With the collapse of communist East Germany, the former colonel in the Ministry for State Security (MfS) -- universally known as the Stasi -- found himself out of a job and reduced for a time to running a small grocery store.

Today he has found a new role. As the author of half a dozen books, he is one of a growing and increasingly vocal group of former officers presenting their own account of East German history and defending the work of the widely reviled Stasi.

''It's got to the point where people say it was a 'criminal organisation'!'' says Schramm, 74.

He repeats the phrase several times, almost spitting it out, and pauses for dramatic effect, his eyelids flickering.

''We're talking about malicious imputations that have nothing to do with the reality.
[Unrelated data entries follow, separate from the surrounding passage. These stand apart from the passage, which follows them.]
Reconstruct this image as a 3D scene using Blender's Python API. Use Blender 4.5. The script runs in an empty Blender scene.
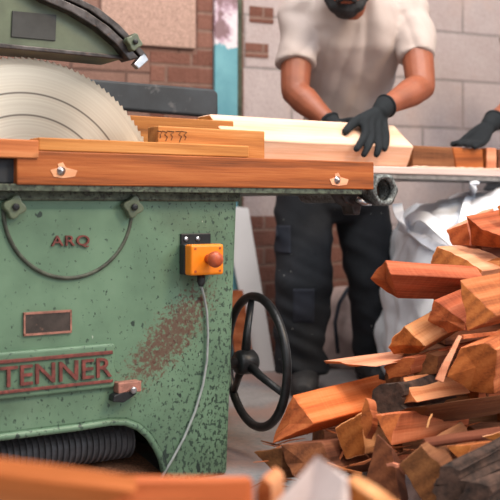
import bpy, bmesh, math, random
from mathutils import Vector, Matrix, noise
R = random.Random(7)
C = bpy.context.scene.collection
PI = math.pi
F, H, CX, CY = 1000.0, 0.69, 250.0, 208.0

# ------------------------------------------------------------------ camera maths (survey of the place)
def P(px, py, d):
    return Vector(((px-CX)/F*d, d, H+(CY-py)/F*d))
TH = math.atan(.67)
U = Vector((math.cos(TH), math.sin(TH), 0)); B = Vector((-math.sin(TH), math.cos(TH), 0))
M0 = Vector((-.057, 2.59, 0))
def md(px, b): return (2.628+1.2037*b)/(1-.67*(px-CX)/F)
def ML(px, py, b=0.0):                      # a point of the saw: along, deep, up
    p = P(px, py, md(px, b)); q = p-M0
    return Vector((q.dot(U), b, p.z))
def MW(s, b, z): return M0+U*s+B*b+Vector((0, 0, z))
WTH = math.atan(.45)
WU = Vector((math.cos(WTH), math.sin(WTH), 0)); WB = Vector((-math.sin(WTH), math.cos(WTH), 0))
W0 = Vector((0, 4.35, 0))
def WL(px, py, o=0.0):                      # a point of the back wall, o in front of it
    d = (4.35-o*1.0966)/(1-.45*(px-CX)/F); p = P(px, py, d); q = p-W0
    return Vector((q.dot(WU), q.dot(WB), p.z))

# ------------------------------------------------------------------ materials
def lin(c):
    return tuple((v/255/12.92 if v/255 <= .04045 else ((v/255+.055)/1.055)**2.4) for v in c)+(1,)
class NT:
    def __init__(s, name):
        s.m = bpy.data.materials.new(name); s.m.use_nodes = True
        s.t = s.m.node_tree; s.b = s.t.nodes['Principled BSDF']
    def n(s, kind, **kw):
        nd = s.t.nodes.new('ShaderNode'+kind)
        for k, v in kw.items():
            if k.startswith('i_'):
                nd.inputs[k[2:].replace('_', ' ')].default_value = v
            else: setattr(nd, k, v)
        return nd
    def l(s, a, b): s.t.links.new(a, b)
    def math(s, op, a, b=None):
        nd = s.n('Math', operation=op)
        for i, v in enumerate((a, b)):
            if v is None: continue
            if isinstance(v, (int, float)): nd.inputs[i].default_value = v
            else: s.l(v, nd.inputs[i])
        return nd.outputs[0]
    def ramp(s, fac, stops):
        nd = s.n('ValToRGB'); e = nd.color_ramp.elements
        while len(e) < len(stops): e.new(.5)
        for el, (p, c) in zip(e, stops): el.position = p; el.color = lin(c) if len(c) == 3 else c
        s.l(fac, nd.inputs[0]); return nd.outputs[0]
    def mix(s, fac, a, b, blend='MIX'):
        nd = s.n('Mix', data_type='RGBA', blend_type=blend)
        for sock, v in ((nd.inputs[0], fac), (nd.inputs[6], a), (nd.inputs[7], b)):
            if isinstance(v, (int, float)): sock.default_value = v
            elif isinstance(v, tuple): sock.default_value = lin(v) if len(v) == 3 else v
            else: s.l(v, sock)
        return nd.outputs[2]
    def coords(s, scale=(1, 1, 1), rnd=0, loc=(0, 0, 0), kind='Object'):
        tc = s.n('TexCoord'); out = tc.outputs[kind]
        if rnd:
            oi = s.n('ObjectInfo'); r = s.math('MULTIPLY', oi.outputs['Random'], rnd)
            va = s.n('VectorMath', operation='ADD'); s.l(out, va.inputs[0]); s.l(r, va.inputs[1]); out = va.outputs[0]
        mp = s.n('Mapping'); mp.inputs['Scale'].default_value = scale; mp.inputs['Location'].default_value = loc
        s.l(out, mp.inputs[0]); return mp.outputs[0]
    def noise(s, v, scale, detail=4, rough=.55, dist=0):
        nd = s.n('TexNoise', i_Scale=scale, i_Detail=detail, i_Roughness=rough, i_Distortion=dist)
        s.l(v, nd.inputs['Vector']); return nd.outputs[0]
    def bump(s, h, strength=.3, dist=.01):
        nd = s.n('Bump'); nd.inputs['Strength'].default_value = strength; nd.inputs['Distance'].default_value = dist
        s.l(h, nd.inputs['Height']); s.l(nd.outputs[0], s.b.inputs['Normal'])
    def col(s, c):
        if isinstance(c, tuple): s.b.inputs['Base Color'].default_value = lin(c)
        else: s.l(c, s.b.inputs['Base Color'])
    def rm(s, r, m=0.0):
        if isinstance(r, (int, float)): s.b.inputs['Roughness'].default_value = r
        else: s.l(r, s.b.inputs['Roughness'])
        s.b.inputs['Metallic'].default_value = m
    def hsv_random(s, c, dv=.3, dh=.01):
        oi = s.n('ObjectInfo'); hs = s.n('HueSaturation')
        s.l(s.math('ADD', s.math('MULTIPLY', oi.outputs['Random'], dv), 1-dv/2), hs.inputs['Value'])
        fr = s.math('FRACT', s.math('MULTIPLY', oi.outputs['Random'], 7.31))
        s.l(s.math('ADD', s.math('MULTIPLY', fr, dh*2), .5-dh), hs.inputs['Hue'])
        s.l(c, hs.inputs['Color']); return hs.outputs[0]

def wood(name, dark, mid, light, knots=.5, vary=.25, rough=.65, ring=55, saw=0.0):
    k = NT(name)
    v = k.coords((1, 1, 1), 37)
    w = k.noise(k.coords((1.2, 5, 5), 37), 2.0, 2)
    ad = k.n('VectorMath', operation='ADD'); k.l(k.coords((.25, 1, 1), 37, (0, .03, .05)), ad.inputs[0])
    sc = k.n('VectorMath', operation='SCALE'); sc.inputs['Scale'].default_value = .07
    nn = k.n('TexNoise', i_Scale=2.2, i_Detail=2); k.l(k.coords((.8, 3, 3), 37), nn.inputs['Vector'])
    k.l(nn.outputs['Color'], sc.inputs[0]); k.l(sc.outputs[0], ad.inputs[1])
    wv = k.n('TexWave', wave_type='RINGS', rings_direction='X', i_Scale=ring/6.28, i_Distortion=1.0, i_Detail=2)
    k.l(ad.outputs[0], wv.inputs['Vector'])
    fib = k.noise(k.coords((2.5, 70, 70), 37), 2.5, 5, .6)
    f = k.math('ADD', k.math('MULTIPLY', wv.outputs['Fac'], .22), k.math('ADD', k.math('MULTIPLY', fib, .56), k.math('MULTIPLY', w, .32)))
    c = k.ramp(f, [(.3, dark), (.55, mid), (.85, light)])
    vo = k.n('TexVoronoi', i_Scale=5.0); k.l(k.coords((1.0, 2.2, 2.2), 37), vo.inputs['Vector'])
    kn = k.ramp(vo.outputs['Distance'], [(.05, (255, 255, 255)), (.12, (0, 0, 0))])
    kd = tuple(int(x*.62) for x in dark)
    c = k.mix(k.math('MULTIPLY', kn, knots), c, kd)
    if saw:
        st = k.noise(k.coords((220, 6, 6), 37), 1.0, 2)
        c = k.mix(k.math('MULTIPLY', k.ramp(st, [(.45, (0, 0, 0)), (.65, (255, 255, 255))]), saw), c, tuple(min(255, int(x*1.12)) for x in light))
    c = k.hsv_random(c, vary)
    k.col(c); k.rm(rough); k.b.inputs['Specular IOR Level'].default_value = .25
    k.bump(f, .35, .004)
    return k.m

def plain(name, c, rough=.5, metal=0.0, var=.15, scale=20, bump=.1, dirt=None, dirt_at=.6):
    k = NT(name); v = k.coords((1, 1, 1), 11)
    f = k.noise(v, scale, 5)
    lo = tuple(int(x*(1-var)) for x in c); hi = tuple(min(255, int(x*(1+var))) for x in c)
    cc = k.ramp(f, [(.3, lo), (.7, hi)])
    if dirt:
        g = k.noise(v, scale*2.3, 6, .65)
        cc = k.mix(k.ramp(g, [(dirt_at-.03, (0, 0, 0)), (dirt_at+.05, (255, 255, 255))]), cc, dirt)
    k.col(cc); k.rm(rough, metal)
    if bump: k.bump(f, bump, .004)
    return k.m

def machine_paint():
    k = NT('chipped_green_paint'); v = k.coords((1, 1, 1))
    n1 = k.noise(v, 5, 4)
    base = k.ramp(n1, [(.3, (86, 113, 93)), (.55, (106, 136, 112)), (.8, (122, 150, 127))])
    gr = k.noise(k.coords((1, 1, 1.3), 0, (3, 1, 2)), 3.4, 5, .65)
    base = k.mix(k.math('MULTIPLY', k.ramp(gr, [(.50, (0, 0, 0)), (.68, (255, 255, 255))]), .42), base, (70, 82, 68))
    # grime low down and to the right, thick with chips
    sep = k.n('SeparateXYZ'); k.l(v, sep.inputs[0])
    gx = k.math('MULTIPLY', k.math('ADD', sep.outputs[0], .42), 2.4)       # 0 at s=-.42 ... 1 at s=0
    gz = k.math('MULTIPLY', k.math('SUBTRACT', .52, sep.outputs[2]), 2.2)  # more chips low down
    dens = k.math('ADD', k.math('MULTIPLY', k.math('MAXIMUM', gx, .25), .095), k.math('MULTIPLY', k.math('MAXIMUM', gz, 0), .06))
    sp = k.math('ADD', k.noise(k.coords((1, 1, .8)), 95, 4, .65), dens)
    chips = k.ramp(sp, [(.655, (0, 0, 0)), (.68, (255, 255, 255))])
    sp2 = k.math('ADD', k.noise(k.coords((1, 1, .7)), 30, 3, .5), k.math('MULTIPLY', dens, .35))
    chips2 = k.ramp(sp2, [(.70, (0, 0, 0)), (.715, (255, 255, 255))])
    base = k.mix(k.math('MULTIPLY', chips, .85), base, (46, 62, 56))
    base = k.mix(k.math('MULTIPLY', chips2, .9), base, (38, 50, 48))
    # rust scab: a slanting patch low on the right
    rx = k.math('ADD', sep.outputs[0], .17); rz = k.math('SUBTRACT', sep.outputs[2], .37)
    tt = k.math('SUBTRACT', rz, k.math('MULTIPLY', rx, .75))
    dd = k.math('ADD', k.math('MULTIPLY', k.math('MULTIPLY', tt, tt), 90), k.math('MULTIPLY', k.math('MULTIPLY', rx, rx), 34))
    rust = k.math('SUBTRACT', k.math('ADD', k.noise(v, 80, 6, .75), .19), k.math('MULTIPLY', dd, .22))
    base = k.mix(k.math('MULTIPLY', k.ramp(rust, [(.58, (0, 0, 0)), (.66, (255, 255, 255))]), .8), base, (98, 58, 52))
    wsc = k.ramp(k.noise(k.coords((1.6, 1, .45)), 60, 2), [(.75, (0, 0, 0)), (.77, (255, 255, 255))])
    base = k.mix(wsc, base, (176, 186, 172))
    k.col(base); k.rm(.42); k.b.inputs['Specular IOR Level'].default_value = .4
    k.bump(k.math('ADD', n1, k.math('MULTIPLY', chips, -.4)), .25, .003)
    return k.m

def blockwork(name, c1, c2, mortar, bw, bh, ms, sx=0, sz=0, rough=.9, mottled=(0, 0, 0), mot=.0, bumps=.5):
    k = NT(name); tc = k.n('TexCoord'); sep = k.n('SeparateXYZ'); k.l(tc.outputs['Object'], sep.inputs[0])
    cb = k.n('CombineXYZ'); k.l(k.math('ADD', sep.outputs[0], sx), cb.inputs[0]); k.l(k.math('ADD', sep.outputs[2], sz), cb.inputs[1])
    br = k.n('TexBrick', offset=.5, offset_frequency=2, squash=1, squash_frequency=2)
    br.inputs['Scale'].default_value = 1; br.inputs['Brick Width'].default_value = bw; br.inputs['Row Height'].default_value = bh
    br.inputs['Mortar Size'].default_value = ms; br.inputs['Mortar Smooth'].default_value = .3
    br.inputs['Color1'].default_value = lin(c1); br.inputs['Color2'].default_value = lin(c2); br.inputs['Mortar'].default_value = lin(mortar)
    k.l(cb.outputs[0], br.inputs['Vector'])
    n = k.noise(tc.outputs['Object'], 9, 6, .65); n2 = k.noise(tc.outputs['Object'], 70, 4, .6)
    c = k.mix(.55, br.outputs['Color'], k.ramp(n, [(.3, (120, 112, 110)), (.7, (150, 146, 146))]), 'OVERLAY')
    c = k.mix(.35, c, k.ramp(n2, [(.3, (96, 96, 96)), (.7, (160, 160, 160))]), 'OVERLAY')
    if mot: c = k.mix(k.math('MULTIPLY', k.ramp(k.noise(tc.outputs['Object'], 5, 3), [(.55, (0, 0, 0)), (.68, (255, 255, 255))]), mot), c, mottled)
    k.col(c); k.rm(rough); k.b.inputs['Specular IOR Level'].default_value = .15
    k.bump(k.math('SUBTRACT', n2, k.math('MULTIPLY', br.outputs['Fac'], 1.2)), bumps, .008)
    return k.m

def blade_metal():
    k = NT('brushed_saw_steel'); tc = k.n('TexCoord'); sep = k.n('SeparateXYZ'); k.l(tc.outputs['Object'], sep.inputs[0])
    r = k.math('SQRT', k.math('ADD', k.math('MULTIPLY', sep.outputs[0], sep.outputs[0]), k.math('MULTIPLY', sep.outputs[2], sep.outputs[2])))
    cb = k.n('CombineXYZ'); k.l(r, cb.inputs[0])
    n = k.noise(cb.outputs[0], 130, 4, .7)
    c = k.ramp(n, [(.3, (218, 196, 172)), (.7, (240, 224, 202))])
    for rr in (.232, .287):                              # two scribed rings
        g = k.math('ABSOLUTE', k.math('SUBTRACT', r, rr))
        c = k.mix(k.ramp(g, [(.0012, (255, 255, 255)), (.0028, (0, 0, 0))]), c, (110, 92, 80))
    k.col(c); k.rm(.42, 1.0)
    k.b.inputs['Anisotropic'].default_value = .85
    tg = k.n('Tangent', direction_type='RADIAL', axis='Y'); k.l(tg.outputs[0], k.b.inputs['Tangent'])
    k.bump(n, .06, .001)
    return k.m

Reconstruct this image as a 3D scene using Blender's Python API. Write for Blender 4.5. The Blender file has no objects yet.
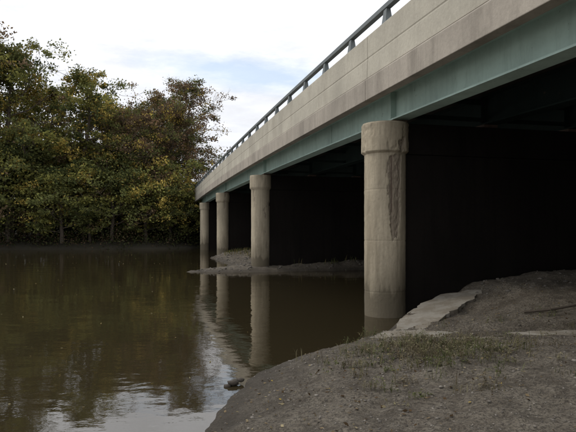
import bpy, math, random
import numpy as np
from mathutils import Vector
random.seed(3); rng=np.random.default_rng(5)
scene=bpy.context.scene
# ---------------------------------------------------------------- helpers
def _hash(ix,iy,iz,seed):
    n=(ix.astype(np.int64)*374761393+iy.astype(np.int64)*668265263+iz.astype(np.int64)*2147483647+seed*1274126177)&0xffffffff
    n=((n^(n>>13))*1274126177)&0xffffffff
    n=(n^(n>>16))
    return (n&0xffff)/65535.0
def vn(x,y,z=None,seed=0):
    x=np.asarray(x,float);y=np.asarray(y,float)
    z=np.zeros_like(x) if z is None else np.asarray(z,float)
    ix,iy,iz=np.floor(x),np.floor(y),np.floor(z)
    fx,fy,fz=x-ix,y-iy,z-iz
    fx=fx*fx*(3-2*fx);fy=fy*fy*(3-2*fy);fz=fz*fz*(3-2*fz)
    r=0
    for a in (0,1):
        for b in (0,1):
            for c in (0,1):
                w=(fx if a else 1-fx)*(fy if b else 1-fy)*(fz if c else 1-fz)
                r=r+w*_hash(ix+a,iy+b,iz+c,seed)
    return r
def fbm(x,y,z=None,o=4,seed=0):
    r=0;a=.5;f=1.0
    for i in range(o):
        r=r+a*(vn(x*f,y*f,None if z is None else z*f,seed+i)-.5)*2
        a*=.5;f*=2.03
    return r
def mesh_obj(name,verts,faces,mat=None,col=None,smooth=False,parent=None):
    me=bpy.data.meshes.new(name)
    verts=np.asarray(verts,dtype=np.float32)
    if isinstance(faces,np.ndarray):
        k=faces.shape[1];n=faces.shape[0]
        me.vertices.add(len(verts));me.vertices.foreach_set('co',verts.ravel())
        me.loops.add(n*k);me.loops.foreach_set('vertex_index',faces.astype(np.int32).ravel())
        me.polygons.add(n)
        me.polygons.foreach_set('loop_start',np.arange(0,n*k,k,dtype=np.int32))
        me.polygons.foreach_set('loop_total',np.full(n,k,dtype=np.int32))
        me.update(calc_edges=True)
    else:
        me.from_pydata(verts.tolist(),[],faces);me.update()
    me.validate()
    if col is not None:
        at=me.color_attributes.new('Col','FLOAT_COLOR','POINT')
        c=np.ones((len(verts),4),dtype=np.float32);c[:,:3]=col
        at.data.foreach_set('color',c.ravel())
    if smooth: me.polygons.foreach_set('use_smooth',np.ones(len(me.polygons),dtype=bool))
    if mat: 
        for m in (mat if isinstance(mat,list) else [mat]): me.materials.append(m)
    ob=bpy.data.objects.new(name,me);scene.collection.objects.link(ob)
    if parent: ob.parent=parent
    return ob
class MB:
    def __init__(s): s.v=[];s.f=[];s.n=0
    def add(s,v,f):
        s.v.append(np.asarray(v,float));s.f+= [tuple(i+s.n for i in q) for q in f];s.n+=len(v)
    def verts(s): return np.concatenate(s.v)
# ---------------------------------------------------------------- materials
def newmat(name):
    m=bpy.data.materials.new(name);m.use_nodes=True
    nt=m.node_tree;nt.nodes.clear()
    out=nt.nodes.new('ShaderNodeOutputMaterial')
    return m,nt,out
def N(nt,t,**kw):
    n=nt.nodes.new(t)
    for k,v in kw.items():
        setattr(n,k,v)
    return n
def noise(nt,vec,scale,detail=6,rough=.6,sc=None):
    if sc is not None:
        mp=N(nt,'ShaderNodeMapping');mp.inputs['Scale'].default_value=sc
        nt.links.new(vec,mp.inputs['Vector']);vec=mp.outputs[0]
    n=N(nt,'ShaderNodeTexNoise');n.inputs['Scale'].default_value=scale;n.inputs['Detail'].default_value=detail
    n.inputs['Roughness'].default_value=rough
    nt.links.new(vec,n.inputs['Vector']);return n.outputs['Fac']
def ramp(nt,fac,stops):
    r=N(nt,'ShaderNodeValToRGB');e=r.color_ramp.elements
    e[0].position=stops[0][0];e[1].position=stops[-1][0]
    def c(x): return (x,x,x,1) if not isinstance(x,(tuple,list)) else (*x,1)
    e[0].color=c(stops[0][1]);e[1].color=c(stops[-1][1])
    for p,x in stops[1:-1]:
        q=e.new(p);q.color=c(x)
    nt.links.new(fac,r.inputs[0]);return r.outputs[0]
def mix(nt,fac,a,b,mode='MIX'):
    m=N(nt,'ShaderNodeMix');m.data_type='RGBA';m.blend_type=mode
    for s,v in ((m.inputs[0],fac),(m.inputs[6],a),(m.inputs[7],b)):
        if isinstance(v,(int,float)): s.default_value=v
        elif isinstance(v,(tuple,list)): s.default_value=(*v,1)
        else: nt.links.new(v,s)
    return m.outputs[2]
def finish(nt,out,col,rough=.9,bumps=None,dist=.01,strength=.6,metallic=0,spec=.3):
    p=N(nt,'ShaderNodeBsdfPrincipled')
    if isinstance(col,(tuple,list)): p.inputs['Base Color'].default_value=(*col,1)
    else: nt.links.new(col,p.inputs['Base Color'])
    p.inputs['Roughness'].default_value=rough;p.inputs['Metallic'].default_value=metallic
    p.inputs['Specular IOR Level'].default_value=spec
    if bumps is not None:
        b=N(nt,'ShaderNodeBump');b.inputs['Distance'].default_value=dist;b.inputs['Strength'].default_value=strength
        nt.links.new(bumps,b.inputs['Height']);nt.links.new(b.outputs[0],p.inputs['Normal'])
    nt.links.new(p.outputs[0],out.inputs[0]);return p
def concrete(name,base,dark,stain=.6,wet=True,sfreq=(2.2,2.2,.30),spec=.3,fine=.5,dirt=0):
    m,nt,out=newmat(name)
    g=N(nt,'ShaderNodeNewGeometry').outputs['Position']
    n1=noise(nt,g,.6,8,.65);n2=noise(nt,g,14,6,.7);st=noise(nt,g,1.0,8,.68,sfreq);bl=noise(nt,g,2.4,7,.72)
    s2=noise(nt,g,1.0,6,.6,(9,9,.25))
    c=mix(nt,ramp(nt,n1,[(.32,0),(.68,1)]),tuple(x*.74 for x in base),tuple(min(1,x*1.14) for x in base))
    c=mix(nt,ramp(nt,st,[(.48,0),(.64,stain),(.8,stain)]),c,dark)
    c=mix(nt,ramp(nt,s2,[(.54,0),(.68,fine)]),c,tuple(x*.8 for x in dark))
    c=mix(nt,ramp(nt,bl,[(.55,0),(.66,.45)]),c,tuple(x*.66 for x in base))
    c=mix(nt,ramp(nt,bl,[(.30,.4),(.40,0)]),c,tuple(min(1,x*1.25) for x in base))
    c=mix(nt,ramp(nt,n2,[(.35,0),(.75,.35)]),c,tuple(x*.55 for x in base))
    if dirt: c=mix(nt,ramp(nt,bl,[(.44,0),(.54,dirt)]),c,(.12,.10,.073))
    if wet:
        sp=N(nt,'ShaderNodeSeparateXYZ');nt.links.new(g,sp.inputs[0])
        ad=N(nt,'ShaderNodeMath',operation='MULTIPLY_ADD');nt.links.new(st,ad.inputs[0]);ad.inputs[1].default_value=-1.2;nt.links.new(sp.outputs[2],ad.inputs[2])
        c=mix(nt,ramp(nt,ad.outputs[0],[(0.0,.85),(.12,.5),(1.0,0)]),c,(.075,.062,.04))
    h=N(nt,'ShaderNodeMath',operation='ADD');nt.links.new(n2,h.inputs[0]);nt.links.new(bl,h.inputs[1])
    finish(nt,out,c,.92,h.outputs[0],.012,.7,spec=spec);return m
M_par=concrete('parapet_concrete',(.40,.37,.30),(.24,.215,.17),.45,wet=False,fine=.16,sfreq=(1.2,1.2,.35))
M_edge=concrete('edge_beam_concrete',(.32,.285,.235),(.15,.13,.105),.55,wet=False,fine=.25,sfreq=(1.4,1.4,.35))
M_col=concrete('column_concrete',(.35,.30,.215),(.17,.14,.095),.6,sfreq=(3.0,3.0,.4),fine=.4)
M_spall=concrete('spalled_concrete',(.265,.222,.165),(.15,.12,.085),.6)
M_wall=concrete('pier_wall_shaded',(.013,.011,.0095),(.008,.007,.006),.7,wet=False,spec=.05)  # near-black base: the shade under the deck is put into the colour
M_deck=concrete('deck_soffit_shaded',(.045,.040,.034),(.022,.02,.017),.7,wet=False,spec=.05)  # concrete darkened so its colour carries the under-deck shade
M_slab=concrete('old_slab_concrete',(.225,.205,.168),(.14,.125,.10),.4,wet=False,fine=.1,dirt=.75)
def steel(name,base,dirt=.8,spec=.3):
    m,nt,out=newmat(name)
    g=N(nt,'ShaderNodeNewGeometry').outputs['Position']
    n1=noise(nt,g,.5,8,.7);st=noise(nt,g,1,8,.75,(3,3,.5));n3=noise(nt,g,6,8,.75)
    c=mix(nt,ramp(nt,n1,[(.35,0),(.7,1)]),tuple(x*.78 for x in base),tuple(x*1.12 for x in base))
    c=mix(nt,ramp(nt,st,[(.50,0),(.68,.5*dirt)]),c,tuple(x*.45 for x in base))
    c=mix(nt,ramp(nt,n3,[(.62,0),(.68,.8*dirt)]),c,(.09,.06,.04))
    finish(nt,out,c,.6,n3,.004,.4,spec=spec);return m
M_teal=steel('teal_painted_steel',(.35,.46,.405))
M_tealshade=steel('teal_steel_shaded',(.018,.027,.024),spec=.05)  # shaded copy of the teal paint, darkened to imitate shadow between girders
M_rail=steel('railing_steel',(.115,.13,.13),.3)
M_rust=steel('rusty_rebar',(.11,.075,.055),1)
def ground_mat():
    m,nt,out=newmat('mud_and_gravel')
    g=N(nt,'ShaderNodeNewGeometry').outputs['Position']
    n1=noise(nt,g,.55,8,.65);n2=noise(nt,g,5,8,.7);n3=noise(nt,g,30,6,.8);n4=noise(nt,g,1.7,8,.75);n5=noise(nt,g,75,3,.7)
    c=mix(nt,ramp(nt,n1,[(.36,0),(.64,1)]),(.110,.088,.062),(.195,.166,.124))
    c=mix(nt,ramp(nt,n2,[(.42,0),(.62,.75)]),c,(.245,.213,.165))
    c=mix(nt,ramp(nt,n4,[(.48,0),(.58,.75)]),c,(.070,.055,.037))
    c=mix(nt,ramp(nt,n3,[(.42,.9),(.55,0)]),c,(.045,.036,.026))
    c=mix(nt,ramp(nt,n5,[(.58,0),(.66,.7)]),c,(.30,.27,.215))
    sp=N(nt,'ShaderNodeSeparateXYZ');nt.links.new(g,sp.inputs[0])
    ad=N(nt,'ShaderNodeMath',operation='MULTIPLY_ADD');nt.links.new(n2,ad.inputs[0]);ad.inputs[1].default_value=-.14;nt.links.new(sp.outputs[2],ad.inputs[2])
    wet=ramp(nt,ad.outputs[0],[(0.0,.75),(.08,.35),(.26,0)])
    c=mix(nt,wet,c,(.038,.03,.02))
    f=N(nt,'ShaderNodeMath',operation='MULTIPLY_ADD');nt.links.new(sp.outputs[1],f.inputs[0]);f.inputs[1].default_value=.1;f.inputs[2].default_value=-5.2;f.use_clamp=True
    c=mix(nt,f.outputs[0],c,(.020,.017,.009))
    h=N(nt,'ShaderNodeMath',operation='ADD');nt.links.new(n2,h.inputs[0]);nt.links.new(n3,h.inputs[1])
    finish(nt,out,c,.9,h.outputs[0],.05,1.0);return m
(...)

If there were crimes, they must be investigated, checked, and those responsible brought to book, even if they were employees of the Ministry for State Security.

''But to suspect everybody, as is happening today, and to call the MfS as a whole a criminal organisation, that is something that the 90,000 former employees of this ministry cannot understand.'' STASI COMEBACK? Schramm's is just one voice in a resurgent debate, fuelled in recent weeks by a popular new film, ''Das Leben der Anderen'' (The Lives of Others), which swept the German Film Prize last week, taking seven awards.

The powerful drama, which was a surprise box office hit, examines the moral choices facing both Stasi officers and those who fell under their surveillance in the German Democratic Republic (DDR), as the communist state was known.

Some Germans, including Stasi victims, say former officials of the security service are waging a ''comeback'' through books, media and the Internet.

They denounce what they see as an attempt to whitewash a powerful apparatus with a network of informers that bolstered four decades of communist rule by suppressing dissent and wrecking countless lives in the process.

The issue made headlines in March, when ex-Stasi men attended a public meeting at Hohenschoenhausen, a former Stasi prison in East Berlin and now a museum, accusing directors of turning it into a ''chamber of horrors''.

''I'm very worried because it's an indicator that we have been experiencing a creeping rehabilitation of the Communist Party dictatorship for years,'' Hubertus Knabe, director of the Hohenschoenhausen site, told Reuters.

Knabe believes united Germany made a mistake by not prosecuting communist-era crimes with sufficient determination.

He notes that in the 16th year since reunification, not a single person linked to state oppression in the DDR is in prison.

''The criminal justice process basically failed,'' he says.